I moved to Guerneville in September, from San Francisco. Guerneville is a tiny town on the Russian River, nestled in the redwoods, about 12 miles from the coast and two hours north of San Francisco.

It's cold here, compared to the other places in California that I've lived. (It's not cold compared to Connecticut, Rhode Island, Tahoe, or Seattle.)

I'm learning how to use a wood stove to heat my home. With starting a fire every day, sometimes multiple times a day, and then watching it thrive or subside all day, I have learned a lot about woodstoves, rather quickly.
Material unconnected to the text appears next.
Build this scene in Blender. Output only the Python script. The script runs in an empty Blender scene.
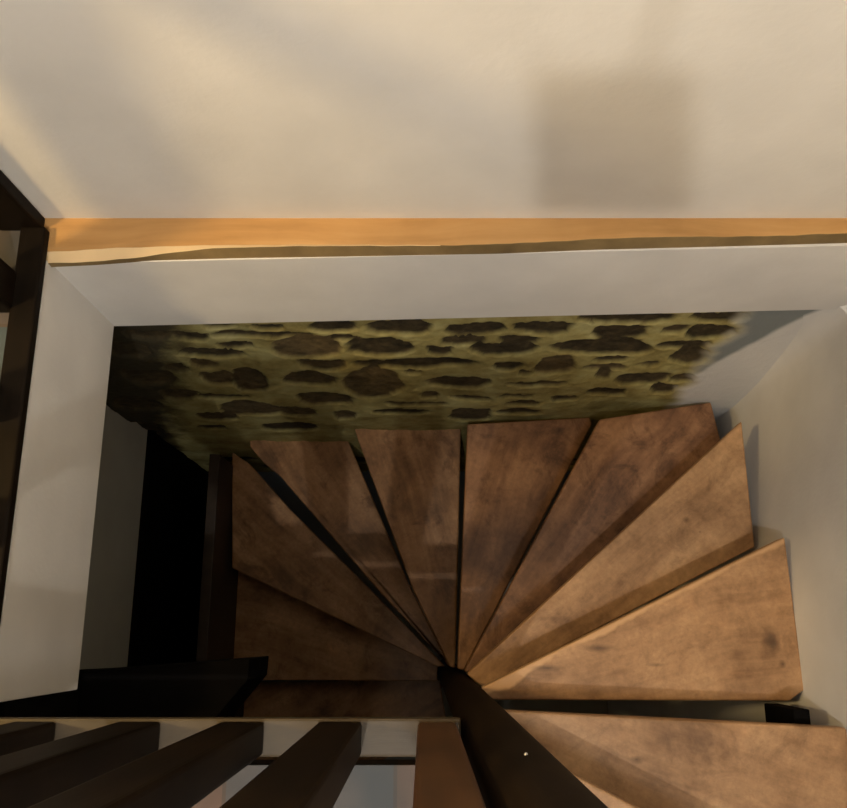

I've also been quite motivated to learn -- if I don't get a nice fire going, then either I'm cold, or I risk a creosote chimney fire.

This is a great set-up for learning!

  • frequent practice
  • low risk of disaster
  • intrinsic motivation
  • inexpensive practice
  • rapid feedback
  • friendly experts and advice.

Most of the things that I learned now seem like I should have known them instinctively -- I took physics in college! -- but I didn't.

Here's what I learned:

  • wood has to be both hot and dry enough in order to burn.
  • walnut wood that’s lived its life in a tree in a watered orchard and then in a pile (not a careful stack) is not very dry.
  • Wood that is not very dry needs to be a lot hotter than dry wood in order to ignite and stay lit.
  • Kindling is not just defined by diameter; it’s also needs a lower temperature to catch flame.
  • Therefore, kindling should be either especially dry (kiln-dried) or especially oily (fatwood).
  • A match won’t light a piece of cold damp wood.
  • To get cold damp wood to become flaming, make it hotter and dryer.
  • The way to get cold damp wood to be hotter and drier, and then to catch fire, is to light a fire with kindling near it.
  • It is easier for a piece of cold damp wood to catch fire when it’s in a hot woodstove than a cold woodstove, because the heat of the woodstove raises the temperature of the wood, and dries it a bit.
  • firelighters that will ignite dry kindling may not ignite cold damp wood.
  • cold damp wood can’t really be started by a fire lighter; it doesn’t create enough heat to warm cold damp wood enough to catch fire.
  • the fire has to heat up the stove itself, before the stove will start heating the room. once the stove is hot, it will radiate heat, and it will make it easier to light the next log.